I get investors who say "I want $1,000/mo cashflow with minimal down in a B class area" -- and for the most part that doesn't exist. They're looking for a unicorn and potentially missing many other deals that would work for their needs, but because they're imposing some external criteria it must meet beforehand they don't even see them or skip right over them.

Make sense?

And as for expected rents, are you currently working with an agent? We can get you the rents right off the MLS so you can see what the property is currently renting for. And you can't just assume a specific rent will apply to all of Sacramento. You must take it on a case-by-case basis as it will depend on location, size of units (not just bedrooms, sq ft) and condition/upgrades of the unit. A 2/1 of the same size might get $1,400 in Tahoe Park but $900 in Oak Park. Once again, it's all relative.

Also, perhaps try looking in a lower price range. 

3747 9th Ave, Sacramento, CA 95817 - $315k

"SELLER IS LOOKING TO SELL FAST. MOVE OUT OF STATE FOR JOB. Duplex with GREAT income. All rents where just increased an are at market. Front unit has new flooring, painted through out. Studio in back has long term tenant."

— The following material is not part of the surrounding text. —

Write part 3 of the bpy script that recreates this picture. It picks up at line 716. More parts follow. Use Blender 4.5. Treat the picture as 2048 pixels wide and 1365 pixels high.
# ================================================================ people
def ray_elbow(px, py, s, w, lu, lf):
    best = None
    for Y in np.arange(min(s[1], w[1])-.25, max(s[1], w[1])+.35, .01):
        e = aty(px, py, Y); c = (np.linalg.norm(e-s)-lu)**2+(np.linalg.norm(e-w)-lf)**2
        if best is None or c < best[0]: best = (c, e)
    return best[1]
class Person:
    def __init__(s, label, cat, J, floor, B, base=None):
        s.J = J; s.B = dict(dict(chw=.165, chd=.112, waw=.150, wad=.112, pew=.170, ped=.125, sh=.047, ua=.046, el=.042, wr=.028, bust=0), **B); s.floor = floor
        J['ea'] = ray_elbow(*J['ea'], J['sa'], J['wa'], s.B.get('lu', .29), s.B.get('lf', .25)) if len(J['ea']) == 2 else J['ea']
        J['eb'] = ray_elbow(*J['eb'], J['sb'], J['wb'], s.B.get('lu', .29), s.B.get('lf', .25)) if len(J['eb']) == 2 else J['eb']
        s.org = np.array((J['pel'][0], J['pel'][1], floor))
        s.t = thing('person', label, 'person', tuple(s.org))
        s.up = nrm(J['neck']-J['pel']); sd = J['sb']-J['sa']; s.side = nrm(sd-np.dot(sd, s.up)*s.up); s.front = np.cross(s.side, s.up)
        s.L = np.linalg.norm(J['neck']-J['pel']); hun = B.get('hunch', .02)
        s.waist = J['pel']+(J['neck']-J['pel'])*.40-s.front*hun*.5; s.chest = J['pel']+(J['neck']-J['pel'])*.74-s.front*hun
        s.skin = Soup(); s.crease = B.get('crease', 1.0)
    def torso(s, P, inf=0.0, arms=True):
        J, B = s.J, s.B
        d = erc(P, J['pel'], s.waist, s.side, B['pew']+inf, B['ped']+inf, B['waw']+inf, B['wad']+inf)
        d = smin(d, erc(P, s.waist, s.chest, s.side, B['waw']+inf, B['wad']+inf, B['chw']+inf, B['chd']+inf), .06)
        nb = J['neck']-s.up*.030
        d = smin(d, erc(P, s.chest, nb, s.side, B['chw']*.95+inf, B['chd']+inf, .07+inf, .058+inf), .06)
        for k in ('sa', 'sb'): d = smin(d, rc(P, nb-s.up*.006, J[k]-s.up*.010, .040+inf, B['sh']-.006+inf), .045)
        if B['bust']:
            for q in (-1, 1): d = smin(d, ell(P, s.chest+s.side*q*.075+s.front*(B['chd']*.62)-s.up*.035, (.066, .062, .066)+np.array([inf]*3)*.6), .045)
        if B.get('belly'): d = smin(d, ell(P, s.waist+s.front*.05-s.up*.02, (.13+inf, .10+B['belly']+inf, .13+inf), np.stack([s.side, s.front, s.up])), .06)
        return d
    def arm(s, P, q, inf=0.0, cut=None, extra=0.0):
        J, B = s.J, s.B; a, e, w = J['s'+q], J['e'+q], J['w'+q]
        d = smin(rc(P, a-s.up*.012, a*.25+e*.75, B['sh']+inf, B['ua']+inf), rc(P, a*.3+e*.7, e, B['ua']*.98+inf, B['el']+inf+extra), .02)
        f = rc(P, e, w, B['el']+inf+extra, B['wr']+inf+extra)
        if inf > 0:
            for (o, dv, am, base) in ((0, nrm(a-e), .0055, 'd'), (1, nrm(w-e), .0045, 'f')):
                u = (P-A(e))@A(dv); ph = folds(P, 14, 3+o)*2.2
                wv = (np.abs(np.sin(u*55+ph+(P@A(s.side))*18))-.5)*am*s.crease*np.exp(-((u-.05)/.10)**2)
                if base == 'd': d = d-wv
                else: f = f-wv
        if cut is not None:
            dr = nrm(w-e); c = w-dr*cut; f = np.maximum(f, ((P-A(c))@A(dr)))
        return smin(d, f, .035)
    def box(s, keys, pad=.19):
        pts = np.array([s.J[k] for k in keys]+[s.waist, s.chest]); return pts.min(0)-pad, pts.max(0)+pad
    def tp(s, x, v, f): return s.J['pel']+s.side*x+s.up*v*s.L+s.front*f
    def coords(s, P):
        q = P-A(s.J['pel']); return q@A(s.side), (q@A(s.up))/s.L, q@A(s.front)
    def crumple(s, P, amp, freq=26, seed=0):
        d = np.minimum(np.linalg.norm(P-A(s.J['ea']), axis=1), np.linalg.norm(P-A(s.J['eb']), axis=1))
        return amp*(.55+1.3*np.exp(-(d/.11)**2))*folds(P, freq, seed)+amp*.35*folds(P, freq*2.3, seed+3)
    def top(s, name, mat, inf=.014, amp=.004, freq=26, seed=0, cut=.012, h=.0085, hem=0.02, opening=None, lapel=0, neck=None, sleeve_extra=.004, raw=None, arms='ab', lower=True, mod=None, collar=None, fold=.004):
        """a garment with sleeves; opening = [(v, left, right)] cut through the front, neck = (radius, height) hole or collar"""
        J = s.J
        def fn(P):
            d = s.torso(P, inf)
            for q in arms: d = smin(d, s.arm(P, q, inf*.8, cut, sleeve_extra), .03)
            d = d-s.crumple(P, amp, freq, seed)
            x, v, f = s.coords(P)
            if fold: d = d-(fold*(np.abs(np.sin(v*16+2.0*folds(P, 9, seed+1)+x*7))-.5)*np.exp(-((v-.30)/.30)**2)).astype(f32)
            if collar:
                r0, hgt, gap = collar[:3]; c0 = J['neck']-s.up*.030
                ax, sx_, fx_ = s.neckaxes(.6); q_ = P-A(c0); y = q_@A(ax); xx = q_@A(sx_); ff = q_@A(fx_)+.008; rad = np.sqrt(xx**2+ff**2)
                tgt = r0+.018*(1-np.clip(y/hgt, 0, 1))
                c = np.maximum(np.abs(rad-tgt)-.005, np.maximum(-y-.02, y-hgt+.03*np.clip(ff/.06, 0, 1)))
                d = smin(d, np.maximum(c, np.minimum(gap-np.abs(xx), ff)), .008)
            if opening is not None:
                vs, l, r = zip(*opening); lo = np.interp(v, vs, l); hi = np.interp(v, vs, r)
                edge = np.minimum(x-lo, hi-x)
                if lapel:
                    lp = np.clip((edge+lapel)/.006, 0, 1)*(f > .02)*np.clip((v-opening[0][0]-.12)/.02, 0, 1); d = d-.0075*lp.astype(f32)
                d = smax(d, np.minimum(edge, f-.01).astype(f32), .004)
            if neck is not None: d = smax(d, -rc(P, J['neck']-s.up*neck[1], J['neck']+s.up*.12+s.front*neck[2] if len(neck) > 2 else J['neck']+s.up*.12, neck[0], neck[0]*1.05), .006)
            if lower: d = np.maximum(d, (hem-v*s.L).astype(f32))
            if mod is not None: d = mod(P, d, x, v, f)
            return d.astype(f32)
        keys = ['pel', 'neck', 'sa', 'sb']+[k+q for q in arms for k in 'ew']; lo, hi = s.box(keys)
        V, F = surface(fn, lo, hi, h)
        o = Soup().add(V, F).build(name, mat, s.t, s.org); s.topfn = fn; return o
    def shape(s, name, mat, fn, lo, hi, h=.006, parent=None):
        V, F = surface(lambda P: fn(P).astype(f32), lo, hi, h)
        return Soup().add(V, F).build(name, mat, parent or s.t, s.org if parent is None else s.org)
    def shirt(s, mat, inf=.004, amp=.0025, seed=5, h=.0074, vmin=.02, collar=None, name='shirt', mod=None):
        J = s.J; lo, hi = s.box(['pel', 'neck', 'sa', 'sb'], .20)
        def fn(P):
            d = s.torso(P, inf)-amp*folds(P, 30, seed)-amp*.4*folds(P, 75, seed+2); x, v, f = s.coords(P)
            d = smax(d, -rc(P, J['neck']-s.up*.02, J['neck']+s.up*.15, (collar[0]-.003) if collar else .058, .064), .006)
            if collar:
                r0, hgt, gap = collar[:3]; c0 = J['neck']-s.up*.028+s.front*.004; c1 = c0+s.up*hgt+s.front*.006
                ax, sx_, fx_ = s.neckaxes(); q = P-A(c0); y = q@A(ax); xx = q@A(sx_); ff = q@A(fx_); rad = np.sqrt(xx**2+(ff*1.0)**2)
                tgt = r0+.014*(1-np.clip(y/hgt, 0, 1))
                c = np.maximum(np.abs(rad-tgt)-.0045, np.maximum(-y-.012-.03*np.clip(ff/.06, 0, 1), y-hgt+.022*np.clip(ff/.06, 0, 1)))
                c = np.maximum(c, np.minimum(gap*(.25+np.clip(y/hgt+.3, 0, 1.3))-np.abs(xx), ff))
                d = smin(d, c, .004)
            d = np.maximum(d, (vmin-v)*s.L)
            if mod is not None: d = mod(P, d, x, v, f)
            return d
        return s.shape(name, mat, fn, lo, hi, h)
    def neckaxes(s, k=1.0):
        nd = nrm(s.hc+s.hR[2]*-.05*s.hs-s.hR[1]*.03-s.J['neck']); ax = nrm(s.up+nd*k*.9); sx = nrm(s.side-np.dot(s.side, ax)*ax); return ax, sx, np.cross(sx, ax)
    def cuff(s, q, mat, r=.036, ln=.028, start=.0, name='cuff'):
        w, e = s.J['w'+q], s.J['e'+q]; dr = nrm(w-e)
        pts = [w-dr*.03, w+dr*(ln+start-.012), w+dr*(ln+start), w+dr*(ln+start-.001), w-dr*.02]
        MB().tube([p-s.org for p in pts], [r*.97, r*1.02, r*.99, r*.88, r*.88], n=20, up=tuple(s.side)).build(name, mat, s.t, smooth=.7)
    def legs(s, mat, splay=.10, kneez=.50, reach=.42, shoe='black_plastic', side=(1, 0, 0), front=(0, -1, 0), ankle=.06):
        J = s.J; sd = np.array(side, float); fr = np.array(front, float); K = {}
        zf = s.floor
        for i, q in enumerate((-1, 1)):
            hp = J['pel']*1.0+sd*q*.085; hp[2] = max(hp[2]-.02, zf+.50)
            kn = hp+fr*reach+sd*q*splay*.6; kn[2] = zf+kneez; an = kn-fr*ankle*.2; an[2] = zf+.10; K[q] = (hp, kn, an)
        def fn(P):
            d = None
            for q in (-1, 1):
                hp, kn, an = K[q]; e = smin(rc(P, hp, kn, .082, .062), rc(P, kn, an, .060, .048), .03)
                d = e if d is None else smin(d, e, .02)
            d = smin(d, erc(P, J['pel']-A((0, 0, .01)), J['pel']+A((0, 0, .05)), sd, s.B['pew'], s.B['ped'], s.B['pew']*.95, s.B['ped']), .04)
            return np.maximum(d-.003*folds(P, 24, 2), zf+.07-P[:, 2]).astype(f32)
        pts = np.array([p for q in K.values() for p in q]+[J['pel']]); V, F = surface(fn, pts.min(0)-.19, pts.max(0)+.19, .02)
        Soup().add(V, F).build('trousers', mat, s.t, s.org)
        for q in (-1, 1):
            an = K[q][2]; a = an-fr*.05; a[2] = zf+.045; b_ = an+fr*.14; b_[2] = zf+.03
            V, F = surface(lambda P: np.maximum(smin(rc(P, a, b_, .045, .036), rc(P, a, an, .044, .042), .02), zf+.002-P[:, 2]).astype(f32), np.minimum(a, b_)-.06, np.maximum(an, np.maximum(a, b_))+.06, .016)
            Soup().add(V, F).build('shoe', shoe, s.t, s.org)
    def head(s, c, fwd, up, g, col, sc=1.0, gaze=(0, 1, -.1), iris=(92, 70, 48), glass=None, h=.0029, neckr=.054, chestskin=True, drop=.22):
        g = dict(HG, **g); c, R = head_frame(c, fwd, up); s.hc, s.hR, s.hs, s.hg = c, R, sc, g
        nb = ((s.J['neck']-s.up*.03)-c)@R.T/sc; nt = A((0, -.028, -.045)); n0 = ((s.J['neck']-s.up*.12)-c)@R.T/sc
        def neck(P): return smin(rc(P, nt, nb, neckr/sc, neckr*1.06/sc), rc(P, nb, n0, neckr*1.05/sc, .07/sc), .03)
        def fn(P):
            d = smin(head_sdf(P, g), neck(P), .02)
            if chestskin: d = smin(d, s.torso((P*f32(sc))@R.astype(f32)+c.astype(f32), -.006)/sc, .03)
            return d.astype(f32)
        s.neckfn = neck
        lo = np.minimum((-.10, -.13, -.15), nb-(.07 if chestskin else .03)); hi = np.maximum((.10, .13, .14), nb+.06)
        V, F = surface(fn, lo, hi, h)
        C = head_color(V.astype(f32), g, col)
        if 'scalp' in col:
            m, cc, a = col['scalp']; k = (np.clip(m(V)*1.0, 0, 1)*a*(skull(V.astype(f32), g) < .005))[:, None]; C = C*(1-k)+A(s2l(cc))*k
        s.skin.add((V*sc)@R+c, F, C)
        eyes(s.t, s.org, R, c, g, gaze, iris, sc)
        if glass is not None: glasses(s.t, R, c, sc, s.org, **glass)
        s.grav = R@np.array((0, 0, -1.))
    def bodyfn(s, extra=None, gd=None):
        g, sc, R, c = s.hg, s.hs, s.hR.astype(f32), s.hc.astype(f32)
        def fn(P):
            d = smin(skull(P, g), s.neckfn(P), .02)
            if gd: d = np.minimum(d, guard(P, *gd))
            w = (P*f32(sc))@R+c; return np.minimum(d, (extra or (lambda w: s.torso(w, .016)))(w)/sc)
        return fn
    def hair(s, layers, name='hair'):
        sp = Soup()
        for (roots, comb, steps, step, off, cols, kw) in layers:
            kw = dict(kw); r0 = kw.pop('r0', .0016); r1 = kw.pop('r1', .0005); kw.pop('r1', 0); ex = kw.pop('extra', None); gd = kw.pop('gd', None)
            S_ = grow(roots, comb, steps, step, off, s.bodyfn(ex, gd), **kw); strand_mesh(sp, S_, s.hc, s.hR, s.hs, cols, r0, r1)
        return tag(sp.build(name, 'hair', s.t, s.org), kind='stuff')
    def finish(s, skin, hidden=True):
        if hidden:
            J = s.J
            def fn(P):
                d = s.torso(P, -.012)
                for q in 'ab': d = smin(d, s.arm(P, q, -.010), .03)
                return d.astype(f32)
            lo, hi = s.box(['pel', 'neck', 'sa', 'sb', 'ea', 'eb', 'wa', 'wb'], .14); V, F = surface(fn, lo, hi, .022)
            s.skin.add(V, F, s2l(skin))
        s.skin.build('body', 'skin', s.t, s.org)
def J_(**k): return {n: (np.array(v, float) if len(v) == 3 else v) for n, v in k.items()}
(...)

Gross rents are $2,225. PITI with 25% down and a 5% interest rate at the asking price is $1688. Leaving you a $527 spread for other expenses, management, etc. I'd suggest self-managing it, passing as many utility expenses as possible onto the tenants to keep as much as that money as possible.

Property has been on the market 93 days without a single price drop, seller is in a motivated situation, so here's your chance to get a discount. I bet the seller will have a hard time mentally selling for less than $300k though (big price point), but even just that $15k off would free up another $81/mo.

BUT WAIT -- THERE'S MORE! Because I'm an agent I can see that the seller was asking $289k in December of last year, so it seems like you definitely could get less than $300k. At $289k that would free up another $59/mo. So we're up to $677 net considering gross rent and PITI.

Putting 25% down on $289k instead of $400k saves you $27,750 in cash to keep in reserves for repairs & maintenance, etc. And I'd suggest on the first turnover of each unit you spend that money to spruce it up and charge even more rent.

Or, put the full $100k down on the loan and free up another $149 in monthly cash-flow. That's $826 a month before other expenses, and there's no way you won't be positive on a duplex even if you overpay or overestimate for everything else.

Violent crime isn't bad at all for the last six months. Perhaps being two doors down from a church on one side and 8 doors down from a church on the other side is keeping the sinners away.

As you can see, opportunities exist. Only a .77% on the 1% rule @289k and 25% down. But if it put $200-300 in your pocket every month while continuing to go up in value as someone else paid your mortgage, with rent going up from inflation if nothing else, would that be worth it to you?

As for lowballing in general, you can basically forget it on any new properties. Way too much demand. Maybe if it's been on the market 60-90 days, but not new stuff. Just sold a home and got 3 offers in 3 days on the first weekend. 

Also, for a residential multifamily investment property, if you're not planning on house-hacking typically it's 25% down, not 20% like with a SFR. But I could be mistaken and that may vary from lender to lender. Check with your lender first before deciding a deal is a deal.